Vegatative plant material is 10 to 20 percent. We test a lot for nutrients. 
It is very hard to get the customer to bring us a clean sample as it takes 
so very little dust and dirt to bring the ash concentration up. I think 
harvesting biomass for biofuel and one will not be careful to harvest clean 
samples. 

If you have 15% ash in a dry organic material. Loose 60% of the organic 
fraction during pyrolysis you have something like 20+ percent ash. And, as 
you point out, there can be biomass with much greater than 20% ash. 

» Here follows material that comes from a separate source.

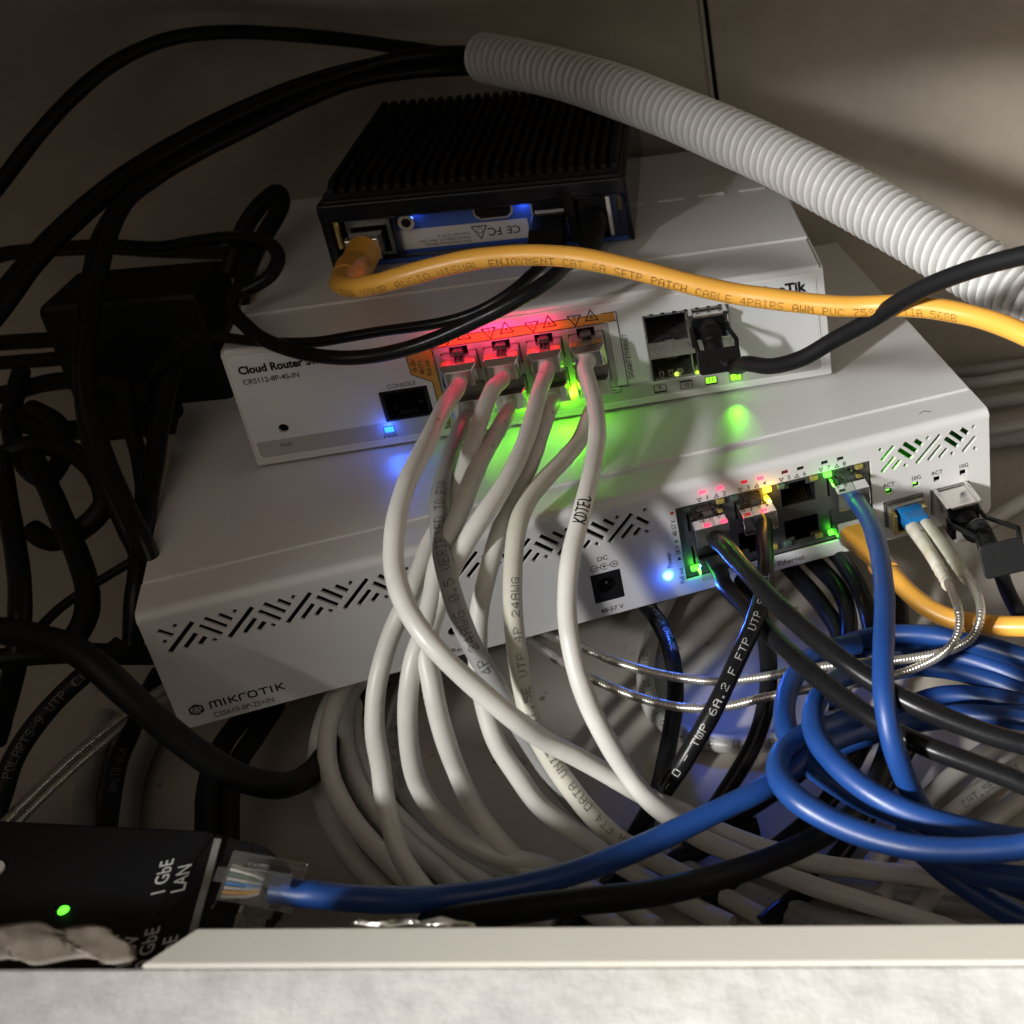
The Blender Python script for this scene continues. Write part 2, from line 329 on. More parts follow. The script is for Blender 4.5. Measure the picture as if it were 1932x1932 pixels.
def marker_text(mb, path, r, body, s0, h, rev=False, off=0.0, pen=.55, sx=.62):
    L = [0.0]
    for i in range(1, len(path)): L.append(L[-1] + (path[i] - path[i - 1]).length)
    if s0 < 0: s0 += L[-1]
    def at(s, v):
        s = max(0, min(L[-1] - 1e-3, s)); i = max(j for j in range(len(L)) if L[j] <= s); i = min(i, len(path) - 2)
        p = path[i].lerp(path[i + 1], (s - L[i]) / max(L[i + 1] - L[i], 1e-6)); T = (path[min(i + 3, len(path) - 1)] - path[max(i - 2, 0)]).normalized()
        if rev: T = -T
        N = CAM - p; N = (N - T * N.dot(T)).normalized(); B = N.cross(T); a = off + v / r
        return p + (N * math.cos(a) + B * math.sin(a)) * (r + .08)
    k = h / 6.0; x = 0
    for ch in body:
        for st in STR[ch]:
            for j in range(len(st) - 1):
                a, b = V(st[j]), V(st[j + 1]); d = (b - a); LL = d.length; d /= LL; n = V((-d.y, d.x)) * pen / k / 2; m_ = max(2, int(LL * 1.5))
                for q in range(m_):
                    c0 = a + d * (LL * q / m_ - .25); c1 = a + d * (LL * (q + 1) / m_ + .25); sg = -1 if rev else 1
                    mb.add([at(s0 + sg * (x + z.x * k * sx / .62 * .8), (z.y - 3) * k) for z in (c0 + n, c0 - n, c1 - n, c1 + n)], [(0, 1, 2, 3)], raw=True)
        x += 4.1 * k * sx / .62 * .8
# ---------------------------------------------------------------- setting: back wall, floor, ledge, unseen boards added to shade the light
def slab(name, x0, x1, y0, y1, z0, z1, mt, bevel=0, **k):
    o = MB().box(x0, x1, y0, y1, z0, z1).build(name, mt, None, bevel); tag(o, **k); return o
slab('floor', -700, 700, -118, 278, FLOOR - 8, FLOOR, 'floor', kind='structure')
slab('wall_left', -700, 132.6, 275, 283, FLOOR, 700, 'wall', .6, kind='structure')
slab('wall_edge_strip', 130.8, 132.6, 274.4, 283, FLOOR, 700, 'ledge', .4, kind='structure')
slab('wall_right', 134.6, 700, 273.5, 283, FLOOR, 700, 'wall', .6, kind='structure')
slab('wall_backing', -700, 700, 283.5, 287, FLOOR, 700, 'dark', kind='structure')
# unseen boards added overhead and at left, only to shade upper wall and left side
RY = 60.0; RZ = 89 + (275 - RY) / .775 * .43
slab('top_shade_board', -800, 800, RY, 274, RZ, RZ + 18, 'wall', kind='structure')
slab('left_shade_board', -1100, -342, -740, -722, -200, 1100, 'wall', kind='structure')
slab('cabinet_side_right', 520, 538, -100, 273, FLOOR, RZ, 'wall', kind='structure')
LZ = 52.0
p0, p1 = U(966, 1747, LZ), U(966, 1818, LZ)
LE0, LE1 = p0.y, p1.y
e0, e1 = U(372, 1752, LZ), U(270, 1812, LZ)
lm = MB(); lm.prism([(e0.x, LE0), (e1.x, LE1), (700, LE1), (700, LE0)], LZ - 14, LZ)
tag(lm.build('ledge', 'ledge', None, .5), kind='structure')
slab('ledge_front', -700, 700, -420, LE1 + .3, -200, LZ - .75, 'board', 1.2, kind='structure')
# small rub marks: a bent paint chip lying on the front board at the left
def crumple(name, poly, z0, mt, label, cat, seed, amp=4):
    rnd = random.Random(seed); mb = MB(); pts = [U(x, y, z0) for x, y in poly]; n = 26; mrow = 9
    a, b, c, d = pts; vs = []; 
    for j in range(mrow + 1):
        for i in range(n + 1):
            s, t = i / n, j / mrow; p = a.lerp(b, s).lerp(d.lerp(c, s), t)
            e = min(t, 1 - t, s * 2, (1 - s) * 2) * 2
            p = p + V((.8 * math.sin(9 * t + 11 * s), .8 * math.sin(13 * s + 3 * t), amp * e * (.55 + .35 * math.sin(7 * s + 4 * t + seed) + .25 * math.sin(23 * s - 9 * t) + .15 * math.sin(41 * s + 17 * t)) + rnd.uniform(-.12, .12))); vs.append(p)
    fs = [(j * (n + 1) + i, j * (n + 1) + i + 1, (j + 1) * (n + 1) + i + 1, (j + 1) * (n + 1) + i) for j in range(mrow) for i in range(n)]
    mb.add(vs, fs, raw=True, smooth=True); o = mb.build(name, mt); so = o.modifiers.new('t', 'SOLIDIFY'); so.thickness = .0006; tag(o, label, cat); return o
crumple('crumpled_tape', [(-30, 1815), (262, 1812), (205, 1752), (-30, 1738)], 50, 'torn', 'crumpled grey brown tape lying along the front board at the lower left', 'tape', 3, 1.1)
crumple('torn_foil', [(640, 1752), (905, 1752), (840, 1738), (690, 1742)], 50, 'foil', 'crumpled silvery foil scrap sticking up behind the ledge under the black cable', 'foil', 5, 2.5)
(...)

I suggested the 50% thinking this would be high enough to include most all 
biomass that is made into biochar. Thinking we need some limit that if there 
is less than 50% carbon 






Frank Shields 
Control Laboratories, Inc. 
42 Hangar Way 
Watsonville, CA 95076 
(831) 724-5422 tel 
(831) 724-3188 fax 
frank at compostlab.com 
www.compostlab.com 



-----Original Message----- 
From: stoves-bounces at lists.bioenergylists.org 
[mailto:stoves-bounces at lists.bioenergylists.org] On Behalf Of Crispin 
Pemberton-Pigott 
Sent: Wednesday, October 26, 2011 12:42 PM 
To: Discussion of biomass cooking stoves 
Subject: Re: [Stoves] [biochar-production] Re: Stoves Digest, Vol 14,Issue 
17 

Dear Frank 

Apart from the special case of rice hull, how could you get a 50% ash level 
in char? Trees are about 0.5% ash. There is not much left of the fuel if 
the char is 1% of the initial mass. 

Regards 
Crispin 

Frank, 

I see the ash/carbon content as a sliding scale with relative changing 
benefits rather than a threshold level. If biochar has less carbon than ash 
is there still an agronomic benefit? 

It is not clear how the IBI guidelines will be used. The guidelines should 
list those components that should be measured. The recommended levels of 
those components for different purposes could be separate recommendations 
from IBI to a certification agency. 

If the purpose is stability and carbon sequestration why limit counting 
recalcitrant carbon even if it is 0.1% carbon or, 99.9% ash?